Currently, there are few or no regulations requiring the education of realtors as to the rights and responsibilities of folks who choose to live in community associations. In their profession, realtors are compensated in the form of commission which is only earned upon the successful completion of the sale. They are not required to notify the potential buyer of their rights and responsibilities prior to the completion of the sale.

Potential buyers are generally interested in the appearance and upkeep of the unit and the overall look and feel of the community. Again, there are no regulations regarding their education about their responsibilities once they become unit owners. In fact, as is often the case, their first dose of education often comes when they violate a rule or regulation resulting in a violation letter or fine. In a worst-case scenario, this can create a potential long-term conflict between the community association and its residents. At the very least, it can create a poor start to a new unit owner’s experience.
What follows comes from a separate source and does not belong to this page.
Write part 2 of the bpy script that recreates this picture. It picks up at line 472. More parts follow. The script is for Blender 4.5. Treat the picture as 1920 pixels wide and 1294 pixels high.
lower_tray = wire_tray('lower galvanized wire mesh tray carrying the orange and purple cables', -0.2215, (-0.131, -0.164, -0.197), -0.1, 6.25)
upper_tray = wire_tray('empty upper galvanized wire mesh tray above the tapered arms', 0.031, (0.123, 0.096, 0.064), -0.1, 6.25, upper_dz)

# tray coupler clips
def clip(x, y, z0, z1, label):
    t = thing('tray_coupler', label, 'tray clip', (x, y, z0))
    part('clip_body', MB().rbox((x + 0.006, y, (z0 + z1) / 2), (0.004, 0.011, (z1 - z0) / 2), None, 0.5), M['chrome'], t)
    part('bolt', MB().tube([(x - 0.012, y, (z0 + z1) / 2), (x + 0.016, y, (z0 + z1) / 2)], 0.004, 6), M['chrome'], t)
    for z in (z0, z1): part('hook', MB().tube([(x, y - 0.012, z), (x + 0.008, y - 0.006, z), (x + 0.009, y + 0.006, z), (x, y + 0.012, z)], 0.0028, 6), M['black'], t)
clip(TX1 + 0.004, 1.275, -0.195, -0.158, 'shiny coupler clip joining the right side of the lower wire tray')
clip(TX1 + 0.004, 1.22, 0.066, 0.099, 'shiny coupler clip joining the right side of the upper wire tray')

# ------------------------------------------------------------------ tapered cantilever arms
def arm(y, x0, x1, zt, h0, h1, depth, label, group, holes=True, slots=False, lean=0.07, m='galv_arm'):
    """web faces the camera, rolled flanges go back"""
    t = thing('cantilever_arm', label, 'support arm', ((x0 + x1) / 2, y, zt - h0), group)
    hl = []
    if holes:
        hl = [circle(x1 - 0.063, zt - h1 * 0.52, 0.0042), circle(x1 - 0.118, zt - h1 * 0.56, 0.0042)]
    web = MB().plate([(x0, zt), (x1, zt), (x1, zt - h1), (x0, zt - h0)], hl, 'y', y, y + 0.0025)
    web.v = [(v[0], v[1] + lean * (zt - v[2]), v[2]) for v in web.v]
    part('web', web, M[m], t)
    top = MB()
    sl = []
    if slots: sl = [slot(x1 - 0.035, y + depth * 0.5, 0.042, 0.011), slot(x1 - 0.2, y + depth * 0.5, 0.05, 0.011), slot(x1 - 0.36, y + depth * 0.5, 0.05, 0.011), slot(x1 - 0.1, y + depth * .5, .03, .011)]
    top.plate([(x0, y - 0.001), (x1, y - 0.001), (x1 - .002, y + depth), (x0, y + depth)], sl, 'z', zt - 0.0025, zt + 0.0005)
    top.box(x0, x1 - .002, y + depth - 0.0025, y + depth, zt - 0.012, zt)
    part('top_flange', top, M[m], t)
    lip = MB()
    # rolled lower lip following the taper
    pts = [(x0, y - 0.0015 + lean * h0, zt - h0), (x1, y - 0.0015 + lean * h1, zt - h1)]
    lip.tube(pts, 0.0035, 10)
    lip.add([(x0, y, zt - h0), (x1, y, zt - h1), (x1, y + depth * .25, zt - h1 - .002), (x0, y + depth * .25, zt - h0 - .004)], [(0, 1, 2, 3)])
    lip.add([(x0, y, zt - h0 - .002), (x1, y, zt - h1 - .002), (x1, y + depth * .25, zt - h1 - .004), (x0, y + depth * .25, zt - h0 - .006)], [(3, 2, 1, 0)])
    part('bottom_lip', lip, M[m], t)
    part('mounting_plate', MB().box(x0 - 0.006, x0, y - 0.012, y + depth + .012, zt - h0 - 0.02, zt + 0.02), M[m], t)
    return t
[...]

CAI has published a two-page pamphlet called “Rights and Responsibilities for Better Communities

Principles for Homeowners and Community Leaders” that is available, free of charge, athttp://www.caionline.org/info/readingroom/Publication%20Excerpt%20Library/rights.pdf

If a community were to adopt these practical guidelines and distribute them freely to realtors and potential purchasers, I think many of the problems that surface because of poor initial education efforts could be avoided. As a disclaimer, CAI says: “Like many worthwhile endeavors, community living cannot be free of conflict. Utopia does not exist. With all of their inherent advantages—and there are many—community associations often face difficult issues. While adopting Rights and Responsibilities will not eliminate all conflict, its adoption can stimulate communication, promote trust and cooperation, clarify expectations and build a greater sense of community. CAI urges you to take advantage of this opportunity.” And so do I.

Education is an Ongoing Process

Education, by its very nature, never ends. It is an organic and ongoing process. It also takes work and commitment. As a leader within your community, one of the worst mistakes you can make is to assume that all of your community members are educated as to the efforts of the Board of Directors and/or Property Manager. In fact, it is far better to assume that they don’t know what decisions you are making or why. Educating them as to what is happening and why is an excellent use of your time.

Recent regulations are aimed at providing unit owners access to the business proceedings of the Board. I suggest you take it a step further and engage your fellow unit owners with education about the challenges facing the Board and the decision-making efforts being made on their behalf. Dedicate a portion of your newsletter and website to education on a regular basis.

Commit to unit owner education. Reward yourself with a better community!